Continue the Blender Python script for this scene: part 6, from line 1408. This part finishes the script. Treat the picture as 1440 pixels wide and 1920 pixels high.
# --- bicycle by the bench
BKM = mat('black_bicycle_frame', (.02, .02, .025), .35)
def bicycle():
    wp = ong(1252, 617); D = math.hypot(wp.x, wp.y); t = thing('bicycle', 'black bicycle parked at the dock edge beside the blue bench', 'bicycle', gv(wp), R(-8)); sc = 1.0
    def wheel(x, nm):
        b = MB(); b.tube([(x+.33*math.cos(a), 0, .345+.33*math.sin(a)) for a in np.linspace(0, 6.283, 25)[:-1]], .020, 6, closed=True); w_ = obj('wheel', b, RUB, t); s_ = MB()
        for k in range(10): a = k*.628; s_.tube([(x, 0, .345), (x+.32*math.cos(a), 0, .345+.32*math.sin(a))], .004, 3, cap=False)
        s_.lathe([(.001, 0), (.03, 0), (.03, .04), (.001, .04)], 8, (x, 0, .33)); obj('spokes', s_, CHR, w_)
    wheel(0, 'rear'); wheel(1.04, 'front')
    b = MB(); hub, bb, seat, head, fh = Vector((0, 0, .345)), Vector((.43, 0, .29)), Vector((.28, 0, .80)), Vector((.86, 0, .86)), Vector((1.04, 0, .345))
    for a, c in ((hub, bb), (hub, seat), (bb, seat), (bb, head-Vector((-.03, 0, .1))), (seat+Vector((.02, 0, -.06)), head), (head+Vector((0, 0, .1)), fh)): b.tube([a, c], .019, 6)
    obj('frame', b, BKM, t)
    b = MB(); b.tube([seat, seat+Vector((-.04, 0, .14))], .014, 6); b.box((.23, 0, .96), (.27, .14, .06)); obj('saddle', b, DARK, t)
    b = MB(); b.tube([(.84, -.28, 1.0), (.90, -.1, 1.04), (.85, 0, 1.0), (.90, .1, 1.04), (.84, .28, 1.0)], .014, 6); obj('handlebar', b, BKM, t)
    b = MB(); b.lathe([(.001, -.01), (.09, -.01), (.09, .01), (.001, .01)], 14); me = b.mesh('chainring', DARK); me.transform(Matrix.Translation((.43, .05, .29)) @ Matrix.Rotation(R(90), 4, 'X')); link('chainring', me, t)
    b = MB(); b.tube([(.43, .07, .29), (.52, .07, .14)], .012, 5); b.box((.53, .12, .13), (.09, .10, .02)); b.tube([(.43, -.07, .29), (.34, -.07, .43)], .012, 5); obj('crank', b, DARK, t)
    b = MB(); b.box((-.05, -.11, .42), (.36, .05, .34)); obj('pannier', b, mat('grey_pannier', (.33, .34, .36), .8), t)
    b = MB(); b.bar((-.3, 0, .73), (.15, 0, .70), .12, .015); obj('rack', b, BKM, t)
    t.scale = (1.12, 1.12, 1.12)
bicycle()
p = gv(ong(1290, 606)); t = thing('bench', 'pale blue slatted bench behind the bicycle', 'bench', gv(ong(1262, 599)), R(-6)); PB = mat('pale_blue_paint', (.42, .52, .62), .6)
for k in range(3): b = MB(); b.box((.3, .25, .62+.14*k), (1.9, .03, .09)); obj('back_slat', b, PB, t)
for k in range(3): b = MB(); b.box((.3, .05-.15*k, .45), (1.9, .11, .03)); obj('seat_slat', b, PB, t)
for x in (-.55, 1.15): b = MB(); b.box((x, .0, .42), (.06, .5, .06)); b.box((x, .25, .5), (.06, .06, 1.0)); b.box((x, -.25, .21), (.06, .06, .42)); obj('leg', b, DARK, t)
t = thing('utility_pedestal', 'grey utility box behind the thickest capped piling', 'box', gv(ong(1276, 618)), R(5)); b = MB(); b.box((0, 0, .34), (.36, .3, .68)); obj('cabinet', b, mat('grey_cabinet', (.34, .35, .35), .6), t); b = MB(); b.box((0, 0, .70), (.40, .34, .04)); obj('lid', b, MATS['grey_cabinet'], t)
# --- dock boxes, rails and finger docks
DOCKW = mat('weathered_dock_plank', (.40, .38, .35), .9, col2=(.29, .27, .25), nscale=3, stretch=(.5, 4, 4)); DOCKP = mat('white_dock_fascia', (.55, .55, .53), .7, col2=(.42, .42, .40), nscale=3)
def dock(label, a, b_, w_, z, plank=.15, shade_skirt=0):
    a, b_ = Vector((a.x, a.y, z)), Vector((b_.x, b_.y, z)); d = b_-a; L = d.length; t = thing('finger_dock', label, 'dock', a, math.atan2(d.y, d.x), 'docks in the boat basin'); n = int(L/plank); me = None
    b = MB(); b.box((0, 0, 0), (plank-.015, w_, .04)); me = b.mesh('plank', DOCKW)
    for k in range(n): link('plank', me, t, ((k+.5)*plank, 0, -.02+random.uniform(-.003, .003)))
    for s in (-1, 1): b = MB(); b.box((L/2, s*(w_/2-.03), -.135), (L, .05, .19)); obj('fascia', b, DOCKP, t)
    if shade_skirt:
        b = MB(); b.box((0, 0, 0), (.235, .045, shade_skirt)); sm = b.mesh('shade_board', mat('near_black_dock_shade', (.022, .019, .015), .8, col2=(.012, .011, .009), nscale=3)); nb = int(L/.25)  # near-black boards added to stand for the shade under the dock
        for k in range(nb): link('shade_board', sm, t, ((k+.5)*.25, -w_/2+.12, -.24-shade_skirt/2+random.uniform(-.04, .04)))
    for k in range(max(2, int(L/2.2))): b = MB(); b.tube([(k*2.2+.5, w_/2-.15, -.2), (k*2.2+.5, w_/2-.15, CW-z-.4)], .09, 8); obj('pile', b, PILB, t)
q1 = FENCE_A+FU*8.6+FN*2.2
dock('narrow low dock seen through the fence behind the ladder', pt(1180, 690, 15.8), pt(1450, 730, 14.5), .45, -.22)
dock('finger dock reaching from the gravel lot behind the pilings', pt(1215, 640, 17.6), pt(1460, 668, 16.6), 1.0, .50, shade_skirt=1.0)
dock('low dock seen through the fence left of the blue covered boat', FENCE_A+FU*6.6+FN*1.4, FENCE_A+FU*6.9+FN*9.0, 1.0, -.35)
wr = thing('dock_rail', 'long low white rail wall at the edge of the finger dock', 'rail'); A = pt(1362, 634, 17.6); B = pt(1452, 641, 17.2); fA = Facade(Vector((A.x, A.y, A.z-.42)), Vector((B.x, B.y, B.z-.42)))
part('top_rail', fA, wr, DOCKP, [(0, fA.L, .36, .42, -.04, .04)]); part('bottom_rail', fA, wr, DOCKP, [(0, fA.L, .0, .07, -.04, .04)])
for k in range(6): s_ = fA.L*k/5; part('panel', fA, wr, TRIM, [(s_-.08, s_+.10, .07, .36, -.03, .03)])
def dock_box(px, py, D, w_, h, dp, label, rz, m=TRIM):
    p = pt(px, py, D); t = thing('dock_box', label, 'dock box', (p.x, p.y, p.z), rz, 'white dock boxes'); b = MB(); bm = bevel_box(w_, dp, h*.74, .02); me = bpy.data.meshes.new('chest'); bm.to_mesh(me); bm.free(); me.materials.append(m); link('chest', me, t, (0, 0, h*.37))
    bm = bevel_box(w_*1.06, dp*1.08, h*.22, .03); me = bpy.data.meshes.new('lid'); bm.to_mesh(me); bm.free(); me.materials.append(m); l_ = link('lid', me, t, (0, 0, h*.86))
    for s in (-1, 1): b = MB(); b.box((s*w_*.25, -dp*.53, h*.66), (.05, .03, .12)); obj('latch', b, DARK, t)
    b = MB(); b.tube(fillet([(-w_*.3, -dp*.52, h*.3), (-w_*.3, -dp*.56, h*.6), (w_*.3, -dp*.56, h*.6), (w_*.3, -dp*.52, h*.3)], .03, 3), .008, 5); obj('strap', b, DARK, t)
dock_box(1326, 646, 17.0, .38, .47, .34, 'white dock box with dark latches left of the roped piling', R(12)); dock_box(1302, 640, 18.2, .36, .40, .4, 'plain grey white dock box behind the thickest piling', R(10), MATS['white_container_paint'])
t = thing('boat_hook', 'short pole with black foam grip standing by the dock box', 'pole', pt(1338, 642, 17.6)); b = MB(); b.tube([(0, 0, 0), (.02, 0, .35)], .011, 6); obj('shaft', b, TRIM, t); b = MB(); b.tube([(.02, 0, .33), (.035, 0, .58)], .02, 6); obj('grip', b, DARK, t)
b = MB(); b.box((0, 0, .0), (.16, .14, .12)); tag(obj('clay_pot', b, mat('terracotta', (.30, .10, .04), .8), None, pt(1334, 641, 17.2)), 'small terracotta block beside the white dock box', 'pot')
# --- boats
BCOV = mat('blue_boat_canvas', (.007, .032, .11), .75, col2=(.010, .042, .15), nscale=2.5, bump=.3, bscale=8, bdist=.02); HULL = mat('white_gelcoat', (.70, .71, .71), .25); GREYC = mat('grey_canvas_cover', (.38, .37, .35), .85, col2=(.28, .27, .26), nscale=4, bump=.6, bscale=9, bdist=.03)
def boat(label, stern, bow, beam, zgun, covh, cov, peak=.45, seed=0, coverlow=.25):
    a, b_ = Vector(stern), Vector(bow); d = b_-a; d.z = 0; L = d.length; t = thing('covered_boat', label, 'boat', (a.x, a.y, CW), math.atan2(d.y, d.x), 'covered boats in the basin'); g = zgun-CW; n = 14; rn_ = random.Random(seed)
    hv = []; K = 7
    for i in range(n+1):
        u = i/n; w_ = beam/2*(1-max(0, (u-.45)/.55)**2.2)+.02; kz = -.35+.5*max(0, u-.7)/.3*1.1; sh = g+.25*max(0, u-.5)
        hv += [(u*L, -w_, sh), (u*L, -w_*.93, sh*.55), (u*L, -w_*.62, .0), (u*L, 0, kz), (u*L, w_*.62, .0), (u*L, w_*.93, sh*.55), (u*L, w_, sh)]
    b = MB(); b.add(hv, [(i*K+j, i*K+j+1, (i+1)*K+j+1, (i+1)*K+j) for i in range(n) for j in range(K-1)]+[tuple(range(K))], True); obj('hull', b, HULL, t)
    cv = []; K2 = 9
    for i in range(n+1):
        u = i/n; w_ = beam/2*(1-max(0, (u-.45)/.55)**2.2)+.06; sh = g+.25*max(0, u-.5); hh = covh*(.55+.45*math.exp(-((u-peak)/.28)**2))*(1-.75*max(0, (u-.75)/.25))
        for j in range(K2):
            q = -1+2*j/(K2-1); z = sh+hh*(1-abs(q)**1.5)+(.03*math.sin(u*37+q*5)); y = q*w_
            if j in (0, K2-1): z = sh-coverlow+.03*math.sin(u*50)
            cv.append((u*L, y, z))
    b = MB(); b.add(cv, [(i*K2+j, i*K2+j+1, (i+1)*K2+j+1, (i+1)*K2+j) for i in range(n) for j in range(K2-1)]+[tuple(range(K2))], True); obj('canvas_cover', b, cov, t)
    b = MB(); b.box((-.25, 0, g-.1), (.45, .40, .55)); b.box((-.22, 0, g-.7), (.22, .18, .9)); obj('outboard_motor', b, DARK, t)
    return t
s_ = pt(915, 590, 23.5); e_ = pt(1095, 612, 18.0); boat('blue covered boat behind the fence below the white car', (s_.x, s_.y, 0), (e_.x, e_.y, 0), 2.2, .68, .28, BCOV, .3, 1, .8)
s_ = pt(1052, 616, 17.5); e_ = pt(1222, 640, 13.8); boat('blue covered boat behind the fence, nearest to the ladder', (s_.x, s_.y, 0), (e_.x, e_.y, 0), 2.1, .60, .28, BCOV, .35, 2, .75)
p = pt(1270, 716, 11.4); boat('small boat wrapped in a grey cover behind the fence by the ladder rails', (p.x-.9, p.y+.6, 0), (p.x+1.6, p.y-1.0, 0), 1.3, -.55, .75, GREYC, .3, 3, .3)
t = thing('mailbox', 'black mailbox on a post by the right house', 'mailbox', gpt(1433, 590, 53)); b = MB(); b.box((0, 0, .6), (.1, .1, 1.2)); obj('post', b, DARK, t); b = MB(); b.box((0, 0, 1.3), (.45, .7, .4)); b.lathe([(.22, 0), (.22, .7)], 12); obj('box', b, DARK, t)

++++

AIM: Pick out each line that holds the string "part".

EXERCISE RESULT:
Continue the Blender Python script for this scene: part 6, from line 1408. This part finishes the script. Treat the picture as 1440 pixels wide and 1920 pixels high.
part('top_rail', fA, wr, DOCKP, [(0, fA.L, .36, .42, -.04, .04)]); part('bottom_rail', fA, wr, DOCKP, [(0, fA.L, .0, .07, -.04, .04)])
for k in range(6): s_ = fA.L*k/5; part('panel', fA, wr, TRIM, [(s_-.08, s_+.10, .07, .36, -.03, .03)])